As a reward Safina will get to attend her second Grand Slam final -- she lost to Ana Ivanovic last year at Roland Garros -- and make her own case for the #1 women's ranking, the first time she would achieve that honor in her career. Serena has taken all but one of their six previous matches, but with a title on the line I'm betting we could see some sparks

And then came the gentlemen.

Unfortunately I had to be up early enough this morning that I was able to catch the end of the first men's semifinal match live -- just in time to see Andy Roddick lose to Roger Federer. Again.

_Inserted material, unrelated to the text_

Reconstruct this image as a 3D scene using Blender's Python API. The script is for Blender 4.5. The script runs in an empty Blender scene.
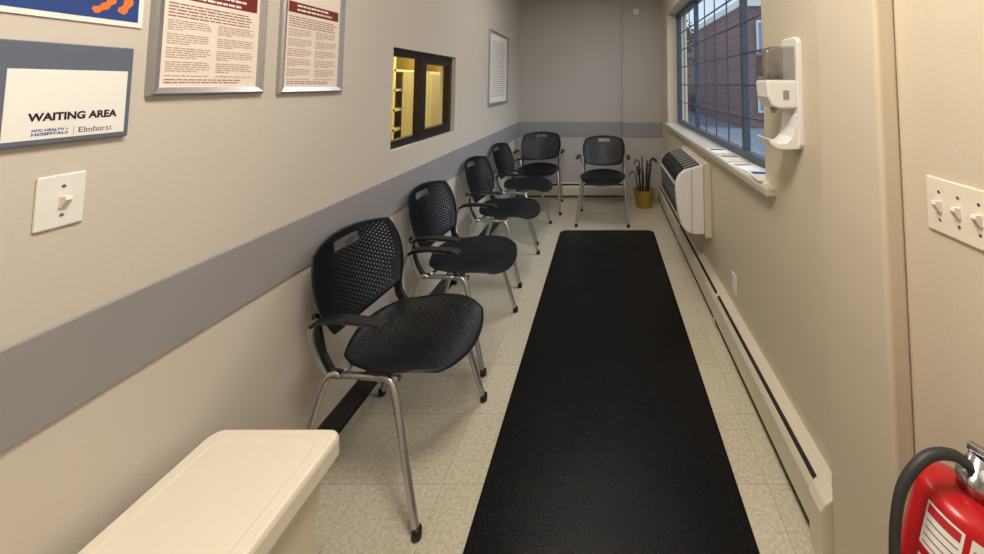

Roger led the series 15-2, but he was facing a new and improved Roddick. With the help of a new coach and in better physical shape, Andy had made it to the finals in Doha, his first tournament of the year. Earlier this week he silenced naysayers in Australia when he outlasted reigning champion Novak Djokovic in the quarters, scrambling for balls no one has the right to chase down. Even before meeting Federer in the semis, Andy stood atop the leader board in aces, scoring 79 zingers, twenty-one more than the world #2.

But his run was brought to a halt too -- Roger dominated, as he usually does, in three sets. He scored 51 winners and only fifteen errors, without a single double fault. While Federer couldn't quite match Roddick's serve in speed, he was able to score sixteen aces and win an astonishing 83% of his first attempts, 58% of his second. Though the last two sets were tighter, there was no question Roger is eager to get his hands on a record-tying fourteenth Grand Slam championship.

He still has one match to go though, and will face one of the two Spaniards playing their semifinal match today.

Rafael Nadal is clearly the favorite to beat Davis Cup teammate Fernando Verdasco -- he's won all six previous meetings. But Verdasco has been on a roll of his own, stunning fourth seed Andy Murray and #5 Jo-Wilfried Tsonga in consecutive rounds. It remains to be seen whether the semifinals will bring an end to his string of victories as well.

Of course, I've been waiting for the Nadal-Federer rematch for some time -- but Australia seems to be the venue of choice for new talent to emerge, and an upset by Verdasco would certainly not be the first.

So good luck to all, and may all your (future) winning streaks be long-lasting!